Friday, April 22, 2005

Daugherty's Got Me Thinking

Paul Daugherty, who writes about sports (and life) for the Cincinnati Enquirer, is not just a favorite sports columnist...one of my favorite columnists, period. In his brilliant piece from yesterday, Daugherty discusses one consequence of Monday Night Football moving from ABC to ESPN: He's considering getting a dish.

You see, this fine sports journalist doesn't have cable, just the handful of stations he can pick up with his antenna. Whenever he reveals this to people, Daugherty says, people look at him like he has one eye in the middle of his forehead. (No ESPN!)

In this column, he also reveals that he isn't too high-tech: His computer connection to the Internet is dial-up.

I suppose that I'm just a few steps ahead of Daugherty. Like him, I live in a dial-up household. I don't own a palm pilot or a blackberry, whatever that is, either. When people start talking to me about i-Pods, Tivo, or just downloading music, my head starts spinning.

We have basic cable at our house, mostly because if left to watch the programming our antenna could feed us at our suburban Cincinnati home, we'd miss 99% of the shows we watch. Network fare for us includes 60 Minutes and the now-deceased Everybody Loves Raymond. That's about it.

Otherwise, we pretty well watch the various cable networks.

Our daughter likes to watch Lifetime, or as our son calls it, The I Hate Men Network with occasional stops at various and sundry reality shows. (I refer to them as un-reality shows.)

The son, as a History and Philosophy major, naturally gravitates to The Cartoon Network and The Food Channel. He also loves The National Geographic Channel. Like me, he'll usually watch a baseball game.
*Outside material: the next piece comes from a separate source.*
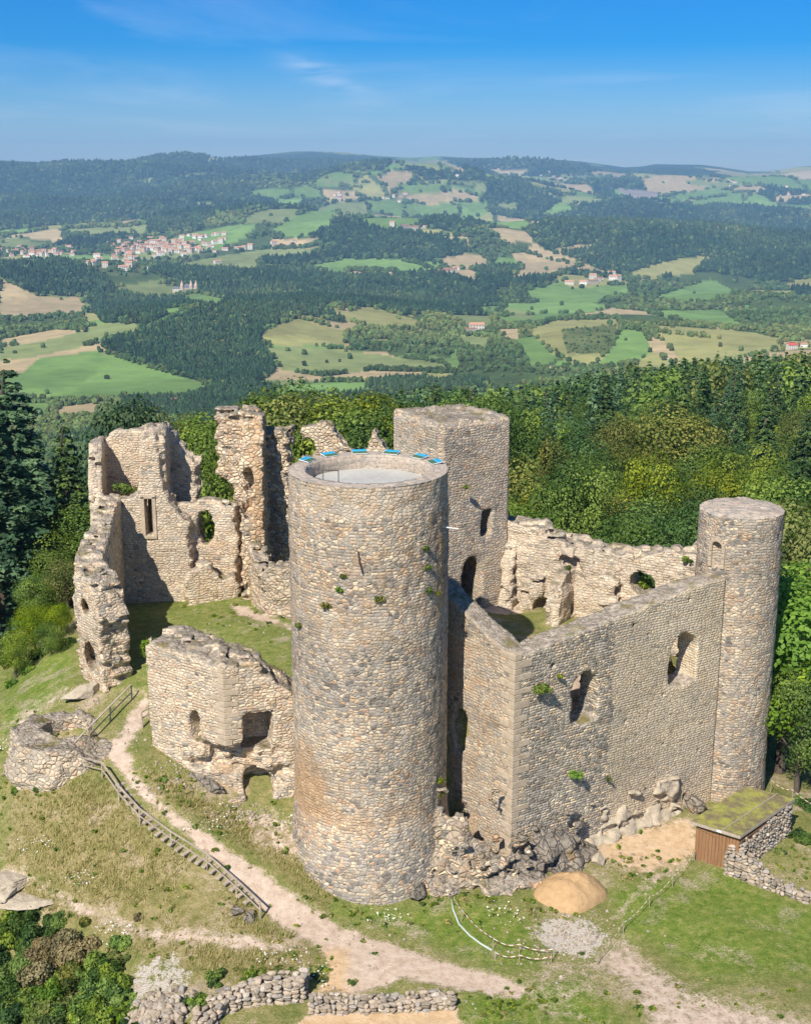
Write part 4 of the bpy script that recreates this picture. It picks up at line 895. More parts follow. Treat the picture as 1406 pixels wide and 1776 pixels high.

When it isn't showing endless "documentaries" on World War Two or the Civil War, The History Channel sometimes interests us.

My wife loves TNT, where she watches re-runs of Law and Order. Last night, we watched a half-hour of the movie, Pleasantville, together. (I still don't get what that movie is supposed to be about. I mean, what is its message, anyway? If you think you know, send a comment.)

I love MSNBC and sometimes look at the first two incarnations of ESPN.

We all love Turner Classic Movies and enjoyed AMC until somebody got the bright idea of ruining it.

The point is that while we do occasionally find TV shows worth watching on the cable, more than we probably would find if we didn't have it, Daugherty's got me thinking that maybe I've moved too far forward in the world of technology. Maybe I should not only trash cable, but TV altogether.

I know. I know. That's a radical statement. But I've noticed that when the TV is off, three things happen more easily: family conversation, reading, and thinking.

Those are three good things, I think.

1 comment:

  1. I agree, TV stinks any more. I like to watch ER and Third Watch then on TLC the Trauma Life in the ER. But those unreality shows are an embarrasment to humanity! Get real, folks. Do something worthwhile. Do something nice for the underprivileged!